Gerade für Kinder kann so etwas oft problematisch sein, wenn Projizieren mit einem autoritären Erziehungsstil einhergehen. Der Erwachsene stellt sich selbst als übergeordnete Autorität dar, die im Recht ist. Wenn dieser Erwachsene nun seine Gefühle oder Gedanken auf das Kind projiziert und dementsprechend getriggert wird, kommt es eventuell zu emotionalen Reaktionen gegenüber dem Kind. Da der Erwachsene aber der ist, der universal recht hat, muss das Kind die Schuld für die emotionale Reaktion bei sich suchen. Das Kind bekommt also das Gefühl, etwas falsch gemacht zu haben, obwohl das in diesem Falle wahrscheinlich gar nicht so ist.

Als Erwachsene können wir zum Glück besser damit umgehen, wenn jemand eigene Inhalte auf uns projiziert. Wenn wir mit einer Reaktion konfrontiert werden, die uns übertrieben oder seltsam erscheint, können wir einen Schritt zurücktreten und überlegen, was wohl der Grund für die heftige Reaktion des anderen sein könnte.

Vielleicht waren wir tatsächlich rücksichtslos, ohne es zu merken und können bei näherem Betrachten doch verstehen, dass wir den anderen verärgert haben. Ist dies nicht der Fall, ist es sehr gut möglich, dass wir es mit einer Projektion zu tun haben.

Weniger Projizieren: Umgang mit unangenehmen Emotionen

Nicht mehr so häufig zu projizieren ist gar nicht so einfach, weil wir ja wie schon beschrieben meist gar nicht bemerken, was wir da machen. Wenn du in nächster Zeit häufiger mal bemerkst, dass du deine Gedanken oder Gefühle gerade auf jemanden projiziert hast, ist also schon ein großer Schritt geschafft.

Um von vorneherein zu verhindern, dass es zu einer Projektion kommt, müssen wir lernen, auch negativ behaftete Gefühle und Gedanken zuzulassen. Nehmen wir unsere Gefühle wahr, wenn sie auftauchen, können wir einen Raum schaffen zwischen dem Reiz und unserer Reaktion: Wir können bewusst entscheiden, wie wir reagieren wollen, statt automatisiert zu projizieren.
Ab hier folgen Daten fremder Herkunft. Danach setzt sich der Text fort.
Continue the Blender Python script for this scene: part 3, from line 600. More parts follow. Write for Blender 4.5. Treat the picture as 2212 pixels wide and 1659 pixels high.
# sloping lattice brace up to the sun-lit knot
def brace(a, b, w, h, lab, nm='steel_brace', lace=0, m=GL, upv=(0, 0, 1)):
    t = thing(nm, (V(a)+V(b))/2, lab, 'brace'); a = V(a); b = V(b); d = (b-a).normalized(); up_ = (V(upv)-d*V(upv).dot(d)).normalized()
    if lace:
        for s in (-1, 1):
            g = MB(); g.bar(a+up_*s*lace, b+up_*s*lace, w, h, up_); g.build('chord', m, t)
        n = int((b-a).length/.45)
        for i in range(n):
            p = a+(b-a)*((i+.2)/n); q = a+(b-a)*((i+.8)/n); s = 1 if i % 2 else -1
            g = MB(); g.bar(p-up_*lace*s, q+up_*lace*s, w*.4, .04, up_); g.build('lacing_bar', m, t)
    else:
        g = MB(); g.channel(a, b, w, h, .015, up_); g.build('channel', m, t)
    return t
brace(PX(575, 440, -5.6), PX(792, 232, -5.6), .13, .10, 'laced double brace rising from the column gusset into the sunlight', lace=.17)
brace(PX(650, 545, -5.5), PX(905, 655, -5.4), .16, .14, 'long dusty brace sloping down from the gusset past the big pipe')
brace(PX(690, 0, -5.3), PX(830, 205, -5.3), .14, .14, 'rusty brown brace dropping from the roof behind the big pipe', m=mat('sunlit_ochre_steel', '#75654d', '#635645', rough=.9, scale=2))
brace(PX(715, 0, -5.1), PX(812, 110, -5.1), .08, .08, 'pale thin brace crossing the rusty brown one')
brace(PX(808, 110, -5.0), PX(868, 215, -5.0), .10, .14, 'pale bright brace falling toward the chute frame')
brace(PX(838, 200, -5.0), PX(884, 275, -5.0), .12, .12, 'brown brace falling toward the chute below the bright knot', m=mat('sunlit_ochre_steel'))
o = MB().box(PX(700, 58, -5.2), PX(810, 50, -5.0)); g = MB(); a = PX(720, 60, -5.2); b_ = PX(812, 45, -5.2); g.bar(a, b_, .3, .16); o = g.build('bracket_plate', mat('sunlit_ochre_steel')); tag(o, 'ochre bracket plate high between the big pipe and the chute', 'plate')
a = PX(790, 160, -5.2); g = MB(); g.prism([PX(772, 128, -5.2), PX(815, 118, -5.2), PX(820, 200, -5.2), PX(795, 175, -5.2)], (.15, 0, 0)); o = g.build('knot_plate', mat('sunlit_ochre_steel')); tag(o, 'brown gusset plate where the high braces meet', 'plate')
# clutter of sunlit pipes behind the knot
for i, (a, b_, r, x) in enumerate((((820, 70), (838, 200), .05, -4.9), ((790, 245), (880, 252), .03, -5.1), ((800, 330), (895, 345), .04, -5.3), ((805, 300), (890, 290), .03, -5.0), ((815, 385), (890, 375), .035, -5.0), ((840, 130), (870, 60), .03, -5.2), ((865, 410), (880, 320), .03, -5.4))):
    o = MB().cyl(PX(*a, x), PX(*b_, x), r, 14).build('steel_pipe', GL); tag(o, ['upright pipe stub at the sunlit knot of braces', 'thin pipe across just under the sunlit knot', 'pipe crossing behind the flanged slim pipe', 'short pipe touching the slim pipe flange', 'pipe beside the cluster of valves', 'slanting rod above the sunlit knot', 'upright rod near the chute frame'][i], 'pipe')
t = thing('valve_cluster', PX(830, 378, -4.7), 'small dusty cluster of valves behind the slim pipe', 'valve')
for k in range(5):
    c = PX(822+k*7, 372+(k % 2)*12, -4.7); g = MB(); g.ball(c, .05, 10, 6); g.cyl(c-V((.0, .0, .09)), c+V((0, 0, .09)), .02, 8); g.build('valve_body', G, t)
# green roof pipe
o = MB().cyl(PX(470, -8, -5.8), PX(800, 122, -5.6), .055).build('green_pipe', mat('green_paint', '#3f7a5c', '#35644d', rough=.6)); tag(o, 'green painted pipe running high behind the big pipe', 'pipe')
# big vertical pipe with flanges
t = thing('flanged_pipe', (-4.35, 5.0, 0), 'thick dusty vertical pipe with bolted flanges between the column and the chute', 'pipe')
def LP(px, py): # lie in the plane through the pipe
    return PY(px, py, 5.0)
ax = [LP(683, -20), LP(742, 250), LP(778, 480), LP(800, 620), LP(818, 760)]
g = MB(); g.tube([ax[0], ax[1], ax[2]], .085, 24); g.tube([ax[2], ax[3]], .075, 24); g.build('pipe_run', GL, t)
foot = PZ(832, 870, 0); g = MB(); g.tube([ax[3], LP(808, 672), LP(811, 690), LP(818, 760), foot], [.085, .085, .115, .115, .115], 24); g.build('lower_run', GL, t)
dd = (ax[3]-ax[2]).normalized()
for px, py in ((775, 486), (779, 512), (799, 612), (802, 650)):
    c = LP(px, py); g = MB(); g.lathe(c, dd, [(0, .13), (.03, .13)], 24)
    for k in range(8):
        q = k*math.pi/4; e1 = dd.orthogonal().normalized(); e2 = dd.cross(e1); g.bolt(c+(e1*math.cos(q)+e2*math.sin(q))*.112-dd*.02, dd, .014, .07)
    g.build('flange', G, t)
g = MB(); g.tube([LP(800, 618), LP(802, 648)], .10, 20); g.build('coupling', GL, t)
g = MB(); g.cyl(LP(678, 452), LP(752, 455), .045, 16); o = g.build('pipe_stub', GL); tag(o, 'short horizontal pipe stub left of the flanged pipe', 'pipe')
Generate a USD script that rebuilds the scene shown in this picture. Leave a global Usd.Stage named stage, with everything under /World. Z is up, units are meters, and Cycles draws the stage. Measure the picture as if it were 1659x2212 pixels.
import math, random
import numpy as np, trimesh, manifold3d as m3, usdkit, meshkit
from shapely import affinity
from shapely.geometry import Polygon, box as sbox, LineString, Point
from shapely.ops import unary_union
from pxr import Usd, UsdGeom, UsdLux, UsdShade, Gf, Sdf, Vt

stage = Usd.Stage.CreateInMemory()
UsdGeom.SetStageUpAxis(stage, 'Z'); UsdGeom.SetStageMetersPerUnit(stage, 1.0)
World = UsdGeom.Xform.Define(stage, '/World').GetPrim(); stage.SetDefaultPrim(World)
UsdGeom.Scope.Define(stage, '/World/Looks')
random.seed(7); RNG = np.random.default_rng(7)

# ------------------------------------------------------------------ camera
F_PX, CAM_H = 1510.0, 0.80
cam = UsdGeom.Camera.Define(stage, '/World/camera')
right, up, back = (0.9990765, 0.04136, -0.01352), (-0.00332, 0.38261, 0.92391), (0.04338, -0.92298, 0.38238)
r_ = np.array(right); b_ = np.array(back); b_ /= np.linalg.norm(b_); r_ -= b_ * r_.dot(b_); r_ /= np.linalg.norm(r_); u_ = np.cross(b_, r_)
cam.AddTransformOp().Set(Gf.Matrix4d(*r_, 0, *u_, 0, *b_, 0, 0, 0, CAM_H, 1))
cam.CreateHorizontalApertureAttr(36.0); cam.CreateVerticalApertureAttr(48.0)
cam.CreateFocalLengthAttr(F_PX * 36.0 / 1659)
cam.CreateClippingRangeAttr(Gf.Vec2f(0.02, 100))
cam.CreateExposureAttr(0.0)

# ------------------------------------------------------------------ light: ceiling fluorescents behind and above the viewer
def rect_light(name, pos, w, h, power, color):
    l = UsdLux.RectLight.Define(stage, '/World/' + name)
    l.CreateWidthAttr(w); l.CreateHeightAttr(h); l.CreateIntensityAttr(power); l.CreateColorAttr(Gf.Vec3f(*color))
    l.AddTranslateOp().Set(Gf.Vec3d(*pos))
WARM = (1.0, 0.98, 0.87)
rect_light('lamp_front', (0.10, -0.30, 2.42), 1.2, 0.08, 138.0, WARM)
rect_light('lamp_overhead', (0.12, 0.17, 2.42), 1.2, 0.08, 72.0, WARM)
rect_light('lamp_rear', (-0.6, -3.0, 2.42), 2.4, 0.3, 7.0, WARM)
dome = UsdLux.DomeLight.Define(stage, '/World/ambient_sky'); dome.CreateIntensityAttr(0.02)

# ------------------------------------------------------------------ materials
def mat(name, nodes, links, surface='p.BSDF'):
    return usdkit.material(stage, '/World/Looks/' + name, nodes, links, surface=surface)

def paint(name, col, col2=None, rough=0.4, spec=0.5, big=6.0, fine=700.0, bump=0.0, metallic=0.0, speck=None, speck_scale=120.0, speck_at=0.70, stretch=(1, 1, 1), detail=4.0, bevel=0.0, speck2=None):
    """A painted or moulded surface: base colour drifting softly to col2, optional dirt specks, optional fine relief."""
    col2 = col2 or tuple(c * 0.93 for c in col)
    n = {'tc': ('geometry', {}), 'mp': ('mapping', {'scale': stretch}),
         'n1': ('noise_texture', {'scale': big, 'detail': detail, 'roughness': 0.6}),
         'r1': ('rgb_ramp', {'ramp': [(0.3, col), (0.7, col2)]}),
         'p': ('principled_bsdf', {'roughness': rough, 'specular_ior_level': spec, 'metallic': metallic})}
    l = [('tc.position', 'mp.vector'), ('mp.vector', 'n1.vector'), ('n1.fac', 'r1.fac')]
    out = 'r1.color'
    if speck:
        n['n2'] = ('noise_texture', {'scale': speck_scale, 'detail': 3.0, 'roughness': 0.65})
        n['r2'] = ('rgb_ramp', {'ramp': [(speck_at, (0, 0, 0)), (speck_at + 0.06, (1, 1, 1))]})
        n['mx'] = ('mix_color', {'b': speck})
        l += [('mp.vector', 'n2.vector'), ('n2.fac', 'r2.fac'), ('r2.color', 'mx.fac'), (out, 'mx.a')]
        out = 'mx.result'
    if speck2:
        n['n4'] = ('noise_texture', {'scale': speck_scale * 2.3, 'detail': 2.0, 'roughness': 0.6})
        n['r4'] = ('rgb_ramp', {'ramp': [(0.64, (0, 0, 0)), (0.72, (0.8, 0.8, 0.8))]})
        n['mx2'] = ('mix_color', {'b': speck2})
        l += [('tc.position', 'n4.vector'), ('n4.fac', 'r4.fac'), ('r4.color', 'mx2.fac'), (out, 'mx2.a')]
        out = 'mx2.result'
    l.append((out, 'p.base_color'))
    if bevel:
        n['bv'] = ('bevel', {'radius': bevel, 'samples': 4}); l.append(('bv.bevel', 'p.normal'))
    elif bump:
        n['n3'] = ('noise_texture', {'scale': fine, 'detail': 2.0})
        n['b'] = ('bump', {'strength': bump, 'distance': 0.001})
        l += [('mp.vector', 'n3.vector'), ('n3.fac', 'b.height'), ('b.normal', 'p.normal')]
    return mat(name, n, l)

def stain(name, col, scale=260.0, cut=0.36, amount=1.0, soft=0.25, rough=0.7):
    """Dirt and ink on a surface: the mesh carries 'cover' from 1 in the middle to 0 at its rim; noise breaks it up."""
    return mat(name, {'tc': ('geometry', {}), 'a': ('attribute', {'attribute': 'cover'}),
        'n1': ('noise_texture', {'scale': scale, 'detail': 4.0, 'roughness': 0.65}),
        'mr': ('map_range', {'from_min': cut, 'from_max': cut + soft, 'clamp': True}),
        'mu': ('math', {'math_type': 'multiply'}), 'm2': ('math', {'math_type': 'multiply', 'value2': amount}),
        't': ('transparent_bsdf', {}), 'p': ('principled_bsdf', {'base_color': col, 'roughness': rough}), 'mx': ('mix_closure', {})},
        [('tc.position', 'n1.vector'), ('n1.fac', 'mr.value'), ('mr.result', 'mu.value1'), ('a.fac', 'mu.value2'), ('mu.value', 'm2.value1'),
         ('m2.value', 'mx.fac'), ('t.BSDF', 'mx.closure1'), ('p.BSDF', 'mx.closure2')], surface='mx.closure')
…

Um das zu schaffen, kann es hilfreich sein, die Haltung eines interessierten Beobachters anzunehmen. Versuche doch mal, in einer passenden Situation ein bisschen auf Abstand zu dir selbst zu gehen und deine Gefühle zu beobachten. Das könnte ungefähr so aussehen: „Aha, interessant. Jetzt werde ich irgendwie ganz schön wütend. Wo spüre ich die Wut denn eigentlich überall?“

Vor allem, wenn du gerade in einer stressigen Situation bist, ist das natürlich nicht so einfach und erfordert etwas Übung. Coachings und Meditationen können hilfreich sein, um den Zugang zu deinem interessierten Beobachter leichter zu machen. Auch können diese Methoden hilfreich sein, um alte Glaubenssätze aufzuarbeiten. So kannst du zum Beispiel lernen, die negative Bewertung mancher Gefühle oder Gedanken abzulegen.

7 Tipps, wie du deinen interessierten Beobachter aktivierst

Damit du auch zu einem interessierten Beobachter deiner Gefühle werden kannst, wenn du im Stress bist, kannst du die folgenden sieben Tipps ausprobieren:

  1. Gedanken beobachten: Nimm dir etwas Zeit an einem ruhigen Ort, atme tief durch und schließe die Augen. Welche Gedanken tauchen auf? Versuche, nur zu beobachten und nicht zu bewerten.
  2. Gedanken aufschreiben: Nimm dir einen Zettel und einen Stift und schreibe alle Gedanken nieder, die auftauchen, bis du ganz leer geschrieben bist.
  3. Gedanken lesen: Lies dir das Geschriebene durch. Welche Gefühle lösen sie aus?
  4. Genauere Betrachtung: Suche dir einen deiner Gedanken aus. Welche Bedürfnisse erfüllt dieser Gedanke? Ist er wahr? Wie fühlst du dich bei diesem Gedanken?
  5. Achtsamkeit zu deinen Gefühlen: Wenn dein Gedanke ein Gefühl in dir auslöst, sorgt das für weitere Gedanken in dir, die dann wieder zu Gefühlen führen. Achte auf diesen Kreislauf.
  6. Finde gute Ergänzungen: Versuche, negative Gedanken zu positiven zu machen, beispielsweise „Ich habe bis jetzt xy geglaubt, aber eigentlich …"
  7. Alltagsübungen: Halte immer wieder kurz inne, um mit deinen Gedanken und Gefühlen in Kontakt zu kommen. Irgendwann wird das Beobachten deiner Gefühle ein normaler Bestandteil deines Alltags.